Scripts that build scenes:
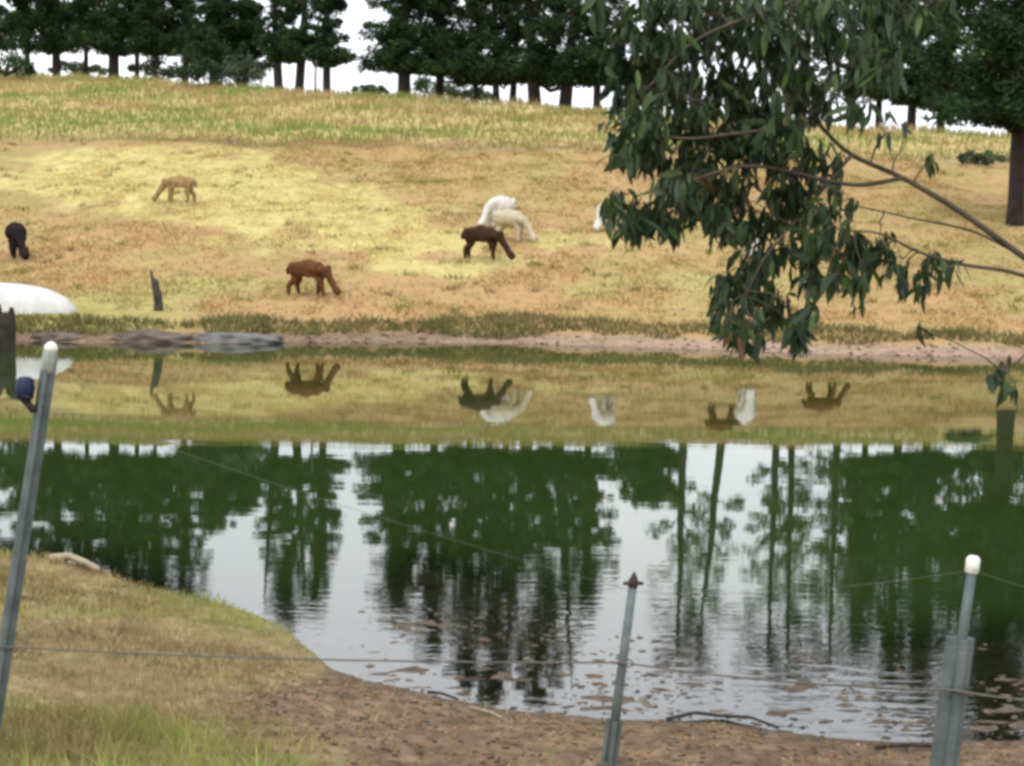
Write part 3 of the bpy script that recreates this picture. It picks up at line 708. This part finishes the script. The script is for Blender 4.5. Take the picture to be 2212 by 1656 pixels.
# ------------------------------------------------------------------ alpacas
def wool(name, c1, c2):
    return principled(name, c1, c2, 7, 0.95, bump=0.9, bscale=26, spec=0.1)
W_WHITE = wool("white_fleece", (0.50, 0.475, 0.42), (0.68, 0.66, 0.61))
W_CREAM = wool("cream_fleece", (0.40, 0.35, 0.235), (0.55, 0.50, 0.365))
W_BROWN = wool("brown_fleece", (0.085, 0.036, 0.015), (0.15, 0.065, 0.028))
W_DARK = wool("dark_brown_fleece", (0.028, 0.015, 0.010), (0.062, 0.034, 0.020))
W_BLACK = wool("black_fleece", (0.010, 0.007, 0.009), (0.024, 0.017, 0.019))
W_CAMEL = wool("fawn_fleece", (0.23, 0.15, 0.07), (0.34, 0.235, 0.115))
def alpaca_mesh(name, step=(0.0, 0.0, 0.0, 0.0), neck=0.0, fat=1.0, reach=0.0):
    """one continuous body; faces +X, feet on z=0. step = fore-aft offset of the four feet, neck = sideways turn"""
    V = []; E = []; R = []
    def add(p, r, parent=None):
        V.append(p); R.append(r)
        if parent is not None: E.append((parent, len(V) - 1))
        return len(V) - 1
    fat *= 1.3
    pel = add((-.26, 0, .655), .185 * fat)
    rump = add((-.40, 0, .635), .15 * fat, pel)
    t1 = add((-.475, 0, .56), .06, rump); add((-.485, 0, .45), .045, t1)
    mid = add((-.02, 0, .655), .205 * fat, pel)
    ch = add((.22, 0, .655), .19 * fat, mid)
    nb = add((.38 + reach * .3, neck * .08, .60), .15, ch)
    n2 = add((.475 + reach * .6, neck * .2, .44), .10, nb)
    n3 = add((.55 + reach * .9, neck * .33, .275), .08, n2)
    hd = add((.60 + reach, neck * .42, .165), .165, n3)
    mz = add((.675 + reach, neck * .5, .105), .12, hd); add((.725 + reach, neck * .54, .065), .085, mz)
    for s in (-1, 1):
        e1 = add((.565 + reach, neck * .38 + s * .07, .225), .045, hd); add((.54 + reach, neck * .34 + s * .10, .33), .022, e1)
    k = 0
    for s in (-1, 1):
        sh = add((.24, s * .085, .47), .095 * fat, ch)
        kn = add((.25 + step[k] * .45, s * .095, .29), .07, sh)
        an = add((.25 + step[k] * .9, s * .095, .085), .045, kn); add((.265 + step[k], s * .095, .022), .036, an); k += 1
    for s in (-1, 1):
        hp = add((-.30, s * .09, .47), .105 * fat, pel)
        st = add((-.26 + step[k] * .3, s * .1, .37), .088, hp)
        hk = add((-.345 + step[k] * .7, s * .1, .255), .065, st)
        an = add((-.33 + step[k] * .95, s * .1, .085), .045, hk); add((-.31 + step[k], s * .1, .022), .036, an); k += 1
    me = bpy.data.meshes.new(name); me.from_pydata(V, E, []); me.update()
    o = bpy.data.objects.new(name, me); COL.objects.link(o)
    sk = o.modifiers.new("skin", 'SKIN'); sk.branch_smoothing = 0.6; sk.use_smooth_shade = True
    for i, sv in enumerate(me.skin_vertices[0].data):
        sv.radius = (R[i], R[i]); sv.use_root = (i == 0)
    sb = o.modifiers.new("sub", 'SUBSURF'); sb.levels = 2; sb.render_levels = 2
    dg = bpy.context.evaluated_depsgraph_get(); ev = o.evaluated_get(dg)
    out = bpy.data.meshes.new_from_object(ev); out.name = name
    bpy.data.objects.remove(o, do_unlink=True)
    n = len(out.vertices); co = np.empty(n * 3, np.float32); out.vertices.foreach_get("co", co); co = co.reshape(-1, 3)
    no = np.empty(n * 3, np.float32); out.vertices.foreach_get("normal", no); no = no.reshape(-1, 3)
    fl = np.clip((co[:, 2] - .3) / .25, 0, 1)
    d = ((vnoise(co[:, 0] * 24 + 5, co[:, 2] * 24 + co[:, 1] * 17) - .5) * 0.05 + (vnoise(co[:, 0] * 9 + 3, co[:, 2] * 9 + co[:, 1] * 8) - .5) * .07) * fl
    co = co + no * d[:, None]
    out.vertices.foreach_set("co", co.ravel()); out.update()
    return out
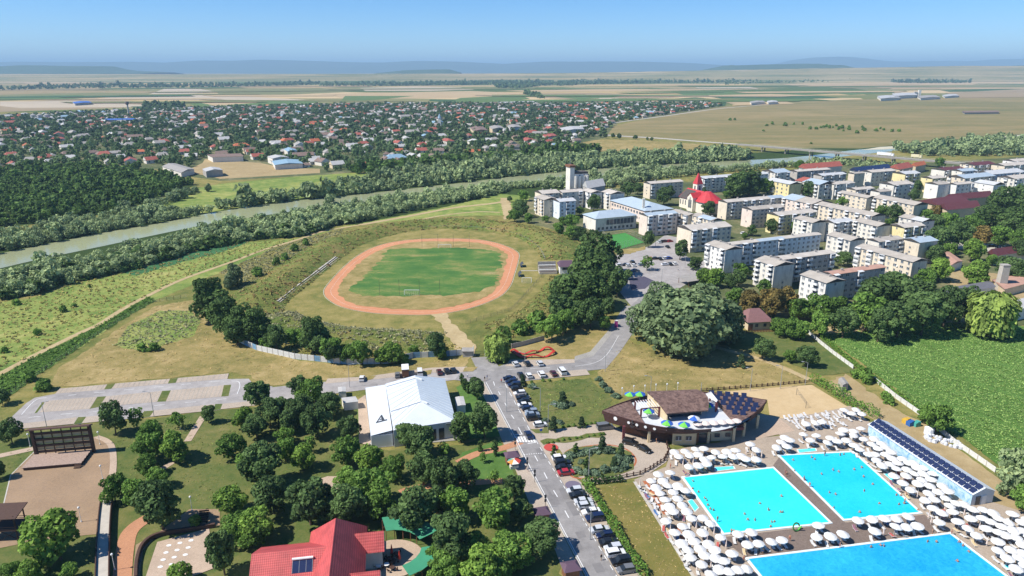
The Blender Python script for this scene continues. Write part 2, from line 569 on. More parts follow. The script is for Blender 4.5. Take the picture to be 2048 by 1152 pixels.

Task prompt: The entries above should be reproduced exactly, without their pictures.

Reply:
Write part 3 of the bpy script that recreates this picture. It picks up at line 708. This part finishes the script. The script is for Blender 4.5. Take the picture to be 2212 by 1656 pixels.
# ------------------------------------------------------------------ alpacas
def wool(name, c1, c2):
    return principled(name, c1, c2, 7, 0.95, bump=0.9, bscale=26, spec=0.1)
W_WHITE = wool("white_fleece", (0.50, 0.475, 0.42), (0.68, 0.66, 0.61))
W_CREAM = wool("cream_fleece", (0.40, 0.35, 0.235), (0.55, 0.50, 0.365))
W_BROWN = wool("brown_fleece", (0.085, 0.036, 0.015), (0.15, 0.065, 0.028))
W_DARK = wool("dark_brown_fleece", (0.028, 0.015, 0.010), (0.062, 0.034, 0.020))
W_BLACK = wool("black_fleece", (0.010, 0.007, 0.009), (0.024, 0.017, 0.019))
W_CAMEL = wool("fawn_fleece", (0.23, 0.15, 0.07), (0.34, 0.235, 0.115))
def alpaca_mesh(name, step=(0.0, 0.0, 0.0, 0.0), neck=0.0, fat=1.0, reach=0.0):
    """one continuous body; faces +X, feet on z=0. step = fore-aft offset of the four feet, neck = sideways turn"""
    V = []; E = []; R = []
    def add(p, r, parent=None):
        V.append(p); R.append(r)
        if parent is not None: E.append((parent, len(V) - 1))
        return len(V) - 1
    fat *= 1.3
    pel = add((-.26, 0, .655), .185 * fat)
    rump = add((-.40, 0, .635), .15 * fat, pel)
    t1 = add((-.475, 0, .56), .06, rump); add((-.485, 0, .45), .045, t1)
    mid = add((-.02, 0, .655), .205 * fat, pel)
    ch = add((.22, 0, .655), .19 * fat, mid)
    nb = add((.38 + reach * .3, neck * .08, .60), .15, ch)
    n2 = add((.475 + reach * .6, neck * .2, .44), .10, nb)
    n3 = add((.55 + reach * .9, neck * .33, .275), .08, n2)
    hd = add((.60 + reach, neck * .42, .165), .165, n3)
    mz = add((.675 + reach, neck * .5, .105), .12, hd); add((.725 + reach, neck * .54, .065), .085, mz)
    for s in (-1, 1):
        e1 = add((.565 + reach, neck * .38 + s * .07, .225), .045, hd); add((.54 + reach, neck * .34 + s * .10, .33), .022, e1)
    k = 0
    for s in (-1, 1):
        sh = add((.24, s * .085, .47), .095 * fat, ch)
        kn = add((.25 + step[k] * .45, s * .095, .29), .07, sh)
        an = add((.25 + step[k] * .9, s * .095, .085), .045, kn); add((.265 + step[k], s * .095, .022), .036, an); k += 1
    for s in (-1, 1):
        hp = add((-.30, s * .09, .47), .105 * fat, pel)
        st = add((-.26 + step[k] * .3, s * .1, .37), .088, hp)
        hk = add((-.345 + step[k] * .7, s * .1, .255), .065, st)
        an = add((-.33 + step[k] * .95, s * .1, .085), .045, hk); add((-.31 + step[k], s * .1, .022), .036, an); k += 1
    me = bpy.data.meshes.new(name); me.from_pydata(V, E, []); me.update()
    o = bpy.data.objects.new(name, me); COL.objects.link(o)
    sk = o.modifiers.new("skin", 'SKIN'); sk.branch_smoothing = 0.6; sk.use_smooth_shade = True
    for i, sv in enumerate(me.skin_vertices[0].data):
        sv.radius = (R[i], R[i]); sv.use_root = (i == 0)
    sb = o.modifiers.new("sub", 'SUBSURF'); sb.levels = 2; sb.render_levels = 2
    dg = bpy.context.evaluated_depsgraph_get(); ev = o.evaluated_get(dg)
    out = bpy.data.meshes.new_from_object(ev); out.name = name
    bpy.data.objects.remove(o, do_unlink=True)
    n = len(out.vertices); co = np.empty(n * 3, np.float32); out.vertices.foreach_get("co", co); co = co.reshape(-1, 3)
    no = np.empty(n * 3, np.float32); out.vertices.foreach_get("normal", no); no = no.reshape(-1, 3)
    fl = np.clip((co[:, 2] - .3) / .25, 0, 1)
    d = ((vnoise(co[:, 0] * 24 + 5, co[:, 2] * 24 + co[:, 1] * 17) - .5) * 0.05 + (vnoise(co[:, 0] * 9 + 3, co[:, 2] * 9 + co[:, 1] * 8) - .5) * .07) * fl
    co = co + no * d[:, None]
    out.vertices.foreach_set("co", co.ravel()); out.update()
    return out
The Blender Python script for this scene continues. Write part 2, from line 569 on. More parts follow. The script is for Blender 4.5. Take the picture to be 2048 by 1152 pixels.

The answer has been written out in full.